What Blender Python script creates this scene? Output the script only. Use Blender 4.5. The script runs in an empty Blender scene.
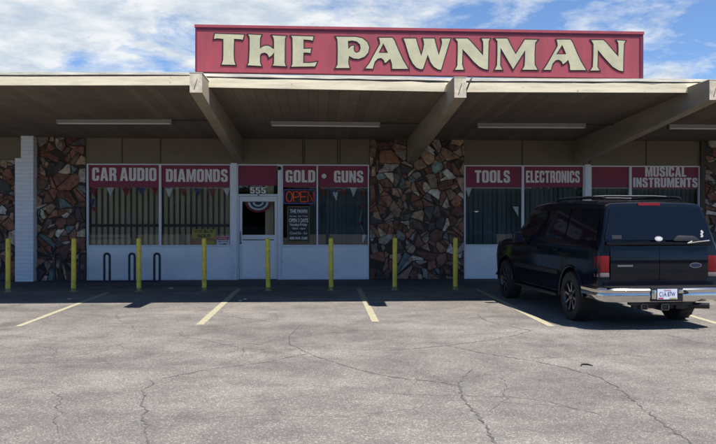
import bpy, bmesh, math, random
from mathutils import Vector, Matrix
R = math.radians
rnd = random.Random(7)
scene = bpy.context.scene
COL = scene.collection

# ------------------------------------------------------------------ camera
F, CX, CY, HOR, EYE, YAW = 750.0, 358.0, 222.0, 219.0, 1.64, R(3.04)
S_, C_ = math.sin(YAW), math.cos(YAW)
cam_d = bpy.data.cameras.new('camera')
cam = bpy.data.objects.new('camera', cam_d); COL.objects.link(cam)
cam.location = (0, 0, EYE); cam.rotation_euler = (R(90), 0, -YAW)
cam_d.sensor_width = 36; cam_d.lens = 36*F/716; cam_d.shift_y = -(CY-HOR)/716
cam_d.clip_start = 0.05; cam_d.clip_end = 3000
scene.camera = cam

# ------------------------------------------------------------------ sun and sky
SUN = Vector((1.40, -1.15, 4.1)).normalized()       # towards the sun
SUN_EL = math.asin(SUN.z); SUN_AZ = math.atan2(SUN.x, SUN.y)
sd = bpy.data.lights.new('sun', 'SUN'); sd.energy = 5.0; sd.angle = R(0.53); sd.color = (1, .955, .89)
so = bpy.data.objects.new('sun', sd); COL.objects.link(so); so.location = (8, -4, 25)
so.rotation_euler = SUN.to_track_quat('Z', 'Y').to_euler()

w = bpy.data.worlds.new('World'); scene.world = w; w.use_nodes = True
wn, wl = w.node_tree.nodes, w.node_tree.links
wn.clear()
def N(t, **k):
    n = wn.new(t)
    for a, b in k.items(): setattr(n, a, b)
    return n
out = N('ShaderNodeOutputWorld'); mixs = N('ShaderNodeMixShader')
sky = N('ShaderNodeTexSky', sky_type='NISHITA', sun_disc=False, sun_elevation=SUN_EL, sun_rotation=SUN_AZ)
sky.altitude = 800; sky.air_density = 1.0; sky.dust_density = .2; sky.ozone_density = 3
bg = N('ShaderNodeBackground'); bg.inputs['Strength'].default_value = 0.09
tint = N('ShaderNodeMix'); tint.data_type = 'RGBA'; tint.blend_type = 'MULTIPLY'; tint.inputs[0].default_value = 1
tint.inputs[7].default_value = (.86, 1.0, 1.18, 1)
wl.new(sky.outputs[0], tint.inputs[6]); wl.new(tint.outputs[2], bg.inputs[0])
bgc = N('ShaderNodeBackground'); bgc.inputs['Color'].default_value = (.90, .95, 1, 1); bgc.inputs['Strength'].default_value = .64
tc = N('ShaderNodeTexCoord'); sep = N('ShaderNodeSeparateXYZ'); wl.new(tc.outputs['Generated'], sep.inputs[0])
def M_(op, a, b=None):
    n = N('ShaderNodeMath', operation=op)
    for i, v in enumerate((a, b)):
        if v is None: continue
        if isinstance(v, (int, float)): n.inputs[i].default_value = v
        else: wl.new(v, n.inputs[i])
    return n.outputs[0]
zz = M_('ADD', M_('MAXIMUM', sep.outputs[2], 0.0), 0.16)
cmb = N('ShaderNodeCombineXYZ')
wl.new(M_('DIVIDE', sep.outputs[0], zz), cmb.inputs[0]); wl.new(M_('DIVIDE', sep.outputs[1], zz), cmb.inputs[1])
cmb.inputs[2].default_value = 3.3
no = N('ShaderNodeTexNoise'); no.inputs['Scale'].default_value = 2.3; no.inputs['Detail'].default_value = 13
no.inputs['Roughness'].default_value = .63; no.inputs['Distortion'].default_value = .25
wl.new(cmb.outputs[0], no.inputs['Vector'])
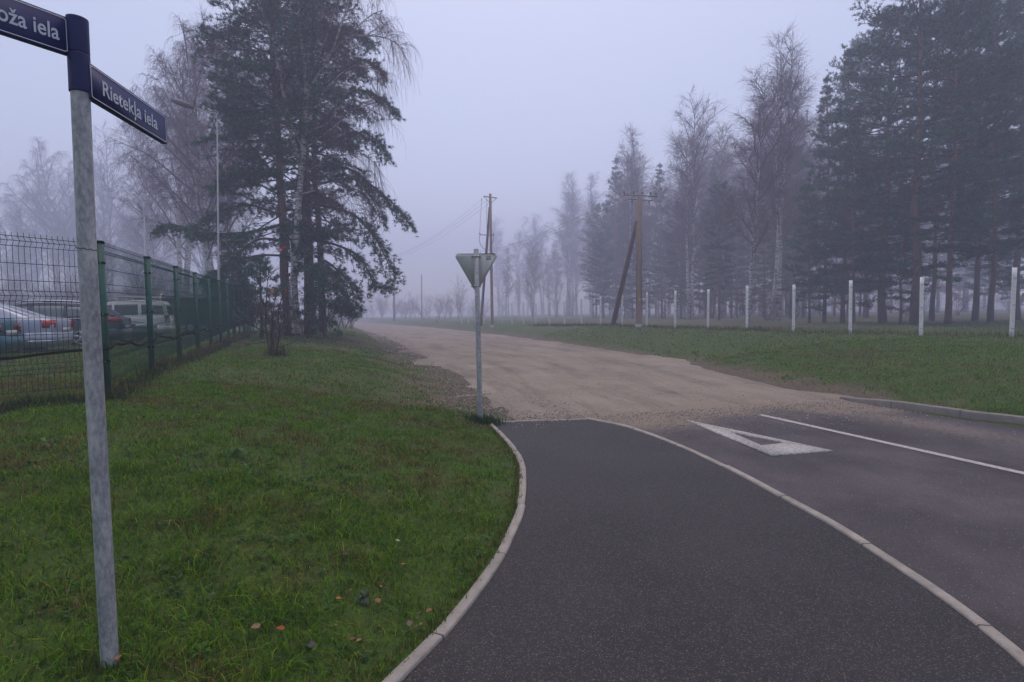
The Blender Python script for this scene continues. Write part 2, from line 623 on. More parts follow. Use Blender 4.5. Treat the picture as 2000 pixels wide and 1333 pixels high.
# ------------------------------------------------------------------ ground sheet
def axis(segs):
    out = [segs[0][0]]
    for (a, b, st0, st1) in segs:
        x = a
        n = max(1, int((b - a) / ((st0 + st1) / 2)))
        w = np.linspace(st0, st1, n)
        w = w / w.sum() * (b - a)
        out += list(a + np.cumsum(w))
    return np.array(out)


gx = axis([(-260, -40, 14, 2), (-40, -12, 1.6, 0.4), (-12, -7, 0.3, 0.14), (-7, 11, 0.12, 0.12), (11, 24, 0.16, 0.6), (24, 60, 0.8, 3), (60, 260, 4, 14)])
gy = axis([(-12, 1, 2, 0.2), (1, 13, 0.12, 0.12), (13, 30, 0.14, 0.4), (30, 80, 0.5, 2.0), (80, 430, 2.5, 16)])
XX, YY = np.meshgrid(gx, gy)
SD = sdist(XX, YY).reshape(XX.shape)
ZZ = height(XX, YY, SD)
nxg, nyg = len(gx), len(gy)
idx = np.arange(nxg * nyg).reshape(nyg, nxg)
g = Geo().add(np.stack([XX, YY, ZZ], -1), [np.stack([idx[:-1, :-1], idx[:-1, 1:], idx[1:, 1:], idx[1:, :-1]], -1).reshape(-1, 4)])


def dirtiness(x, y, sd):
    n = vnoise(x, y, 0.45, 11)
    n2 = vnoise(x, y, 1.6, 12)
    edge = np.clip((y - 8.3) / 0.8, 0, 1)
    left = leftside(x, y)
    w = np.where(left, 2.0, 0.7)
    d = edge * np.clip(1.25 - sd / w + (n - 0.5) * 1.2, 0, 1)
    d = np.maximum(d, edge * left * np.clip((n2 - 0.45) * 2.2, 0, 0.85) * np.clip(1.5 - sd / 5, 0, 1))
    d = np.maximum(d, 0.55 * np.clip((y - 20) / 10, 0, 1) * (x > 2) * np.clip((sd - 6.5) / 1.5, 0, 1) * (0.6 + n * 0.6))
    return np.clip(d, 0, 1)


DIRT = dirtiness(XX, YY, SD)
tag(mk('ground', g, M['ground'], smooth=True, attrs={'dirt': DIRT.ravel()}), kind='structure')


def strip(name, A, B, m, mcols, zf, kind='structure', parent=None):
    n = len(A)
    t = np.linspace(0, 1, mcols)[None, :, None]
    V = A[:, None, :] * (1 - t) + B[:, None, :] * t
    V[..., 2] = zf(V[..., 0], V[..., 1], np.broadcast_to(t[..., 0], V.shape[:2]), np.broadcast_to(np.arange(n)[:, None], V.shape[:2]))
    ii = np.arange(n * mcols).reshape(n, mcols)
    F = np.stack([ii[:-1, :-1], ii[:-1, 1:], ii[1:, 1:], ii[1:, :-1]], -1).reshape(-1, 4)
    o = mk(name, Geo().add(V, [F]), m, parent, smooth=True)
    return tag(o, kind=kind) if parent is None else o


# cycle path
pa = resample(np.concatenate([[[-2.6, -8, 0], [-1.45, 0, 0]], kL]), 120)
pb = resample(np.concatenate([kR, [[3.2, 0, 0], [4.4, -8, 0]]]), 120)[::-1]
strip('cycle_path', pa, pb, M['path'], 10, lambda x, y, t, i: 0.004 * (vnoise(x, y, 1.5, 21) - 0.5))
# asphalt road
ra_px = [(1010, 790), (1138, 812), (1225, 834), (1315, 868), (1388, 902), (1455, 937), (1500, 962), (1580, 1006), (1640, 1042), (1730, 1101), (1830, 1170), (1920, 1240), (2000, 1310), (2150, 1460), (2400, 1760)]
ra = smooth_line(line_z(ra_px, -0.03), 80)
ra = resample(np.concatenate([ra, [[3.3, 0, 0], [4.6, -10, 0]]]), 330)
rb = resample(np.concatenate([line_z([(1500, 752), (1620, 770)], -0.03), kF, [[60, -10, 0]]]), 330)
road = strip('road', ra, rb, M['road'], 70, lambda x, y, t, i: -0.028 + 0.02 * np.sin(np.pi * t) + 0.004 * (vnoise(x, y, 1.1, 22) - 0.5))
rco = np.empty(len(road.data.vertices) * 3, np.float32)
road.data.vertices.foreach_get('co', rco)
rco = rco.reshape(-1, 3)
sa_, sb_ = Pz(1060, 826)[:2], Pz(1690, 784)[:2]
sn_ = np.array([-(sb_ - sa_)[1], (sb_ - sa_)[0]]) / np.linalg.norm(sb_ - sa_)
su = (rco[:, 0] - sa_[0]) * sn_[0] + (rco[:, 1] - sa_[1]) * sn_[1]
sandv = np.clip(0.62 + su / 1.7 + 0.55 * (vnoise(rco[:, 0], rco[:, 1], 0.9, 71) - 0.5), 0, 0.75)
rdv = kF[30:60].mean(0)
la = nrm((a_l1 := Pz(1990, 922)) - (a_l0 := Pz(1485, 810)))
ac_ = (rco[:, 0] - a_l0[0]) * -la[1] + (rco[:, 1] - a_l0[1]) * la[0]
sandv = np.maximum(sandv, 0.30 * np.clip((vnoise(ac_, ac_ * 0 + 0.1 * rco[:, 0], 0.8, 72) - 0.55) * 3, 0, 1) * np.clip(1.2 + su / 5, 0, 1))
atr = road.data.attributes.new('sand', 'FLOAT', 'POINT')
atr.data.foreach_set('value', sandv.astype(np.float32))
al_ = (rco[:, 0] - a_l0[0]) * la[0] + (rco[:, 1] - a_l0[1]) * la[1]
for k_, v_ in (('across', ac_), ('along', al_ * 0.06)):
    q_ = road.data.attributes.new(k_, 'FLOAT', 'POINT')
    q_.data.foreach_set('value', v_.astype(np.float32))
# gravel road
ga = np.concatenate([line_z([(985, 838)]), gL])
gb = np.concatenate([line_z([(1740, 812)]), gR])
ga, gb = resample(ga, 260), resample(gb, 260)
# denser near the junction
w = np.linspace(0, 1, 200) ** 2.2
ga = np.stack([np.interp(w, np.linspace(0, 1, 260), ga[:, k]) for k in range(3)], 1)
gb = np.stack([np.interp(w, np.linspace(0, 1, 260), gb[:, k]) for k in range(3)], 1)
dv = nrm(gb - ga)
ga, gb = ga - dv * 0.7, gb + dv * 0.7


def gravel_z(x, y, t, i):
    # measured along the line where the gravel spills over the asphalt
    a, b = Pz(1060, 826)[:2], Pz(1690, 784)[:2]
    d = b - a
    nrmv = np.array([-d[1], d[0]]) / np.linalg.norm(d)
    u = (x - a[0]) * nrmv[0] + (y - a[1]) * nrmv[1]
    z = -0.05 + 0.055 * np.clip((u + 0.5) / 1.6, 0, 1) + 0.028 * (vnoise(x, y, 0.7, 31) - 0.5) * np.clip((u + .6), 0, 1)
    z = z + 0.03 * np.sin(np.pi * t) * np.clip((u - 1) / 5, 0, 1) + 0.012 * (vnoise(x, y, 0.35, 32) - 0.5)
    return z


gro = strip('gravel_road', ga, gb, M['gravel'], 60, gravel_z)
arc_ = np.concatenate([[0], np.cumsum(np.linalg.norm(np.diff((ga + gb) / 2, axis=0), axis=1))])
wid_ = np.linalg.norm(gb - ga, axis=1)
for k_, v_ in (('across', np.linspace(0, 1, 60)[None] * np.ones((200, 1)) * 8.0), ('along', arc_[:, None] * np.ones((1, 60)) * 0.13)):
    q_ = gro.data.attributes.new(k_, 'FLOAT', 'POINT')
    q_.data.foreach_set('value', v_.ravel().astype(np.float32))


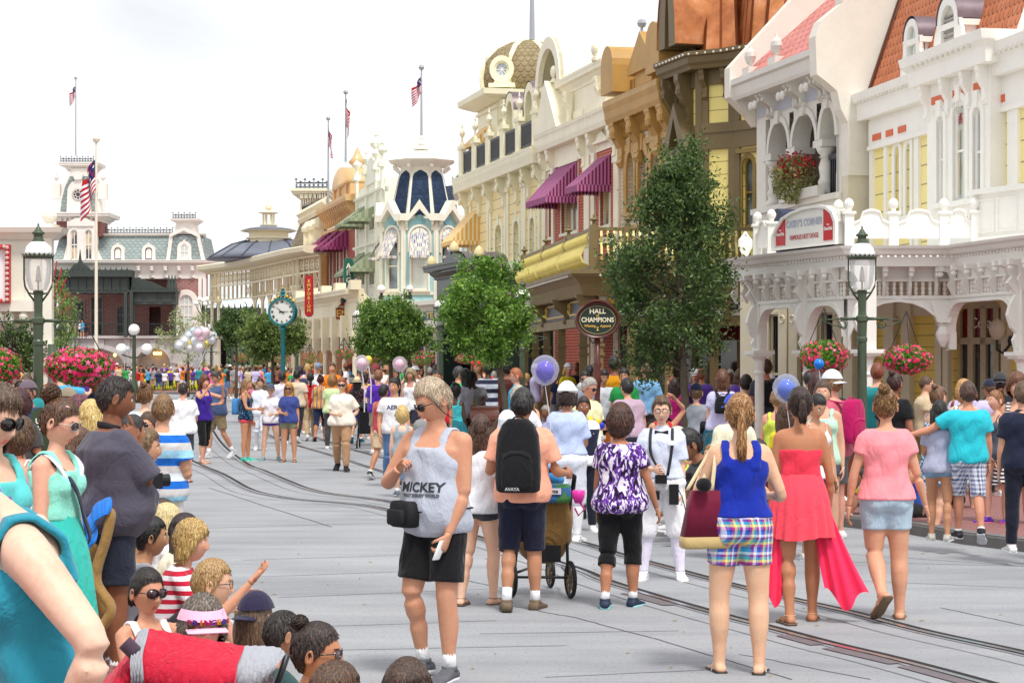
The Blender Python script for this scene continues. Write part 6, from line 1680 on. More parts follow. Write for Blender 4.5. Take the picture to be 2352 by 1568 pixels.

▸ TASK GOAL:
Transcribe nothing but the lines from the line with "1333 pixels high." through the line with "return np.array(out)", reproducing each exactly.

▸ COMPLETED EXERCISE:
The Blender Python script for this scene continues. Write part 2, from line 623 on. More parts follow. Use Blender 4.5. Treat the picture as 2000 pixels wide and 1333 pixels high.
# ------------------------------------------------------------------ ground sheet
def axis(segs):
    out = [segs[0][0]]
    for (a, b, st0, st1) in segs:
        x = a
        n = max(1, int((b - a) / ((st0 + st1) / 2)))
        w = np.linspace(st0, st1, n)
        w = w / w.sum() * (b - a)
        out += list(a + np.cumsum(w))
    return np.array(out)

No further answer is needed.